The U.S. Holocaust Memorial Museum will soon commemorate its 10th anniversary. To mark the anniversary, the museum will present selections of Anne Frank's writings. The display opens on June 12, which would have been the famed diarist's 74th birthday, and runs through Sept. 12.

"Our first decade taught us that Holocaust history has the power to speak to everyone -- from inner city students to religious leaders, from Naval Academy midshipmen to the police and FBI," said the museum's director, Sara Bloomfield.

Since its dedication on April 22, 1993, the Washington-based museum has welcomed nearly 19 million visitors, including 5.5 million school children, 2.2 million international visitors and 72 heads of state, according to museum officials.



Muslim Helps Save Brooklyn Synangogue

A Muslim from Pakistan helped save a Brooklyn synagogue. The man, who worked at a gas station near the Congregation Young Israel of Kings Bay, became suspicious when another man came by several times to fill a container with gasoline. The man called police when he saw the second person dousing the synagogue with the gasoline. Police soon arrived at the scene and arrested the alleged perpetrator, who said he wanted to "get back at the Jews." The gas station attendant, who was applauded by local Jewish officials and politicians, said his religious beliefs prompted him to contact the police.



French Leaders Support Rabbi Injured in Attack

Four former prime ministers of France came to a solidarity service for a Paris rabbi who was stabbed earlier this month. Rabbi Gabriel Farhi said his assailant yelled in Arabic, "Allah is Great," but police say they have not ruled out the possibility that the attacker was a Jew with far-right political views who opposed Farhi's Reform movement. Farhi was lightly wounded in the Jan. 3 attack.

Last Friday's ceremony in a small Paris synagogue was so full that members of the crowd, which included France's interior minister and other government officials, had to stand outside. A letter of support also was read from British Prime Minister Tony Blair.



Chummy Dolphins Penned

Vacationers at the Israeli Red Sea resort of Eilat will no longer be able to swim with the dolphins, after the sea mammals became a little too chummy in hitting up bathers for snacks. Nature Reserve Authorities said the dolphins had become accustomed to being fed by visitors and became aggressive when they were met empty-handed, Israel Radio reported. As a result, officials warned the public to stop feeding the dolphins and restricted the mammals to the Dolphin Reef.

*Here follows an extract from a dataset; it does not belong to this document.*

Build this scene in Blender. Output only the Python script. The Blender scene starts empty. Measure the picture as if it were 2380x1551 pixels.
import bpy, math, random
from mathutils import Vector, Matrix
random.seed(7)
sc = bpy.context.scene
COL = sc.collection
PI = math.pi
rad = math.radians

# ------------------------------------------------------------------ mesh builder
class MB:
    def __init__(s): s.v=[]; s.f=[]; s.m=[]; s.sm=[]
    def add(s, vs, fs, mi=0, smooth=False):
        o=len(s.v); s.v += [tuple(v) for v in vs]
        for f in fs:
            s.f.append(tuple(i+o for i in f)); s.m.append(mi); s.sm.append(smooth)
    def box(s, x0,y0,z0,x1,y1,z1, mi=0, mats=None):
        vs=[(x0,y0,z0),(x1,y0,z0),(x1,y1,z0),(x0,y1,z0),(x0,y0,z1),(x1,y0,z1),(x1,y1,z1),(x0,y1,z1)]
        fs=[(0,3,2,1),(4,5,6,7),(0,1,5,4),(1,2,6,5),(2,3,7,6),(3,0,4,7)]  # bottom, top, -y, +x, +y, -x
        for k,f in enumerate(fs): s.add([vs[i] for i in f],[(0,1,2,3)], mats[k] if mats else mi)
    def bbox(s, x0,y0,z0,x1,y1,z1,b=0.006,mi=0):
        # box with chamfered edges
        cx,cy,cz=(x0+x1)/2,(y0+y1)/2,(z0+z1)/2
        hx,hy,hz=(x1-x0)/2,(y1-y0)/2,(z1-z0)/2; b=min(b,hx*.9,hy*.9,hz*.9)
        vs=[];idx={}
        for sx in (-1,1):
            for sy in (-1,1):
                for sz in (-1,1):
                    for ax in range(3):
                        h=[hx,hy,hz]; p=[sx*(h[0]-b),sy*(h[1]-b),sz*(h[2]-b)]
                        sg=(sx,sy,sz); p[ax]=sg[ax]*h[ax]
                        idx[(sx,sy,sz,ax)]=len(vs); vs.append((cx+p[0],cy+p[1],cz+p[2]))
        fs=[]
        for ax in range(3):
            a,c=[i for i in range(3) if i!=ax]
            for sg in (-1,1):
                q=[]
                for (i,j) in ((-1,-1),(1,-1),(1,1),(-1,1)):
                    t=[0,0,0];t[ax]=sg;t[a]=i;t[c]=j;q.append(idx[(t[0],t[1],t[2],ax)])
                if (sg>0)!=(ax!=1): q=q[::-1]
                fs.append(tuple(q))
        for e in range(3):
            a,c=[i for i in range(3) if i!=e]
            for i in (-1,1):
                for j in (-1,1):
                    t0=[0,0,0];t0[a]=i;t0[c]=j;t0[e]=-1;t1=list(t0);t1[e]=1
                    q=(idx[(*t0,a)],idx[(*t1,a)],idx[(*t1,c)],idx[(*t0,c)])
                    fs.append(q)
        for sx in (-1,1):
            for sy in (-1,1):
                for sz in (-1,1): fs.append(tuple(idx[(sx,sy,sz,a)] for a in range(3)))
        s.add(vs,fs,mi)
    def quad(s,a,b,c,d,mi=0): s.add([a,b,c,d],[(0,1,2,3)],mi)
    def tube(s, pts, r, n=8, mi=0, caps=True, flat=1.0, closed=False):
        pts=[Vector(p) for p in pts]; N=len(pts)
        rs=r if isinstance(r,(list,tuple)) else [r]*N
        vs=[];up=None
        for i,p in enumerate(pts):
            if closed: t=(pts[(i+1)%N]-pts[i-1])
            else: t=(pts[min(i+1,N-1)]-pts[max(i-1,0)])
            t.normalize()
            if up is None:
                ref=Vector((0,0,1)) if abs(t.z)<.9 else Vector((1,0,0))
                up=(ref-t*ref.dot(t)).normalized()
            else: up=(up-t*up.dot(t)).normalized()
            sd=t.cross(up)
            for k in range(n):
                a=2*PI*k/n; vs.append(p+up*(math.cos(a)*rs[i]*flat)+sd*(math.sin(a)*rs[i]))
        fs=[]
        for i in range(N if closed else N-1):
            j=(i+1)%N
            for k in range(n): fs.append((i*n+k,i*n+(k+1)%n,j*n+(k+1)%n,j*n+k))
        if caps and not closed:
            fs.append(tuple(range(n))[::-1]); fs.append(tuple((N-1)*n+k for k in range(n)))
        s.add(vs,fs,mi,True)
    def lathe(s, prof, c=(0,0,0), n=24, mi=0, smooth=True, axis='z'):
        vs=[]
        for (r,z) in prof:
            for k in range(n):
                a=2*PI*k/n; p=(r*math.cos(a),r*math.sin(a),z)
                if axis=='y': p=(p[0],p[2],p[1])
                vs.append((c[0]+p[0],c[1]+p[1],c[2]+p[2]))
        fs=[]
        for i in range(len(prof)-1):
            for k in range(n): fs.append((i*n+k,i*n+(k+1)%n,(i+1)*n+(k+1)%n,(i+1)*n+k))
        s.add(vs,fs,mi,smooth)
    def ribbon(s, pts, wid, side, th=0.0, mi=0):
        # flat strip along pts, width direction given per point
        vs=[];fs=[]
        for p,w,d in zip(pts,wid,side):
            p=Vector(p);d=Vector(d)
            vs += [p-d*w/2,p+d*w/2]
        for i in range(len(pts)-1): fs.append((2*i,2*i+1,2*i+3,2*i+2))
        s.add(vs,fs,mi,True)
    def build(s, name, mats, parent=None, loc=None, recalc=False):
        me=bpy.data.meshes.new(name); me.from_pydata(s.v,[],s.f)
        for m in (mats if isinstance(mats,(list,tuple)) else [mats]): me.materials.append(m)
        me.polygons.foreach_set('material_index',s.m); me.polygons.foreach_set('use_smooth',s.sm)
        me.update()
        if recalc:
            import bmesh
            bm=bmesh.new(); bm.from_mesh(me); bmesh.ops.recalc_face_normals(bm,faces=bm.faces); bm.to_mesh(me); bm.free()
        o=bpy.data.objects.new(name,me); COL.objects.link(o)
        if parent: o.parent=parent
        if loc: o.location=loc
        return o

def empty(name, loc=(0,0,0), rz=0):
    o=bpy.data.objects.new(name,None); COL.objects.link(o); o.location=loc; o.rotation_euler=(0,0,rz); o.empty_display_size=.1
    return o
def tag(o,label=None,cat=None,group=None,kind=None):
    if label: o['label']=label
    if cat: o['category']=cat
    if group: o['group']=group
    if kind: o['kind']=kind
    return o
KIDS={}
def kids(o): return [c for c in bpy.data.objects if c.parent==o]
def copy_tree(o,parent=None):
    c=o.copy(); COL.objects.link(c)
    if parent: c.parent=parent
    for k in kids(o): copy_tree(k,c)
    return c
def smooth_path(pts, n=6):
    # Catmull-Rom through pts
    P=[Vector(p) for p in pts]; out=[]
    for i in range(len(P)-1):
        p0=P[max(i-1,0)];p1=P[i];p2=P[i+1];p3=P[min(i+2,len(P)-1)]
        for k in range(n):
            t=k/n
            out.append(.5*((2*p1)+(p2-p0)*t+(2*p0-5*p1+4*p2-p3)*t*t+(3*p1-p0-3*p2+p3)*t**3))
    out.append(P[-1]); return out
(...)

Russia Denies Reactor Deal with Syria

An announcement from the Russian Foreign Ministry that Moscow is building a nuclear reactor in Syria was mistaken, according to a Russian official. A senior adviser to the Russian minister of atomic energy, Nicolai Shingrab, said that even though Syria and Russia have been holding "very general" discussions on the matter for the past two years, no agreement has been reached because Syria could not afford to buy



Bin Laden Key Chain a Hit

An Osama bin Laden key chain reportedly is popular among Palestinians. "They're very popular, especially among taxi drivers and children," a shopkeeper in Ramallah told the Jerusalem Post. According to the merchant, the popularity of the key chains reflects anti-U.S. sentiment among Palestinians.



Three Palestinians Killed in Clashes

Three Palestinians were killed during Israeli operations in the West Bank on Wednesday. In Tulkarm, Israeli troops shot and killed a Palestinian youth who threw firebombs at them. Palestinians said another youth was killed during clashes there. Near Jenin, a 45-year-old Palestinian was killed during an army operation to arrest two Tanzim members armed with rifles, grenades and ammunition. In Jenin, troops arrested four other wanted Palestinians, including a local military commander who planned suicide attacks in Israel.

Meanwhile, Israeli police and soldiers on Wednesday destroyed the homes of an East Jerusalem-based terrorist cell responsible for killing 35 Israelis. The attacks attributed to the so-called Silwan cell include last July's bombing at the Hebrew University and suicide attacks at a Jerusalem cafe and a pool hall in Rishon le-Zion. In another development, on Tuesday, the army closed two Islamic colleges in Hebron. The action was part of Israel's response to the Jan. 5 double suicide bombing in Tel Aviv in which 23 people were killed.





Germany Bans Islamic Group

Germany's interior minister outlawed an Islamic organization that he accused of spreading anti-Semitic propaganda. The group, Hizb ut-Tahrir, "is distinguished by the fact that it is active in universities with anti-Semitic slogans," Otto Schily told a Germany TV station Wednesday. He added that the group had long been under observation by German authorities. The Interior Ministry said the group advocates the destruction of Israel and the killing of Jews.



Campaign for 'Portuguese Dreyfus'

A Jewish group reportedly launched a campaign to clear the name of a man known as the "Portuguese Dreyfus." The Jerusalem-based Amishav organization is trying to persuade the government of Portugal to posthumously clear the name of Arthur Barros Basto, according to The Jerusalem Post. Basto was a Jewish army captain driven out of the Portuguese military on trumped-up charges in the 1940s. "This year marks the 60th anniversary of Capt. Barros Basto's discharge from the military," said Amishav's director, Michael Freund. "He was a Jewish hero and role model, and his only transgression was that he sought to inspire people to return to Judaism at a time when that was not popular with either the Portuguese government or the Church authorities."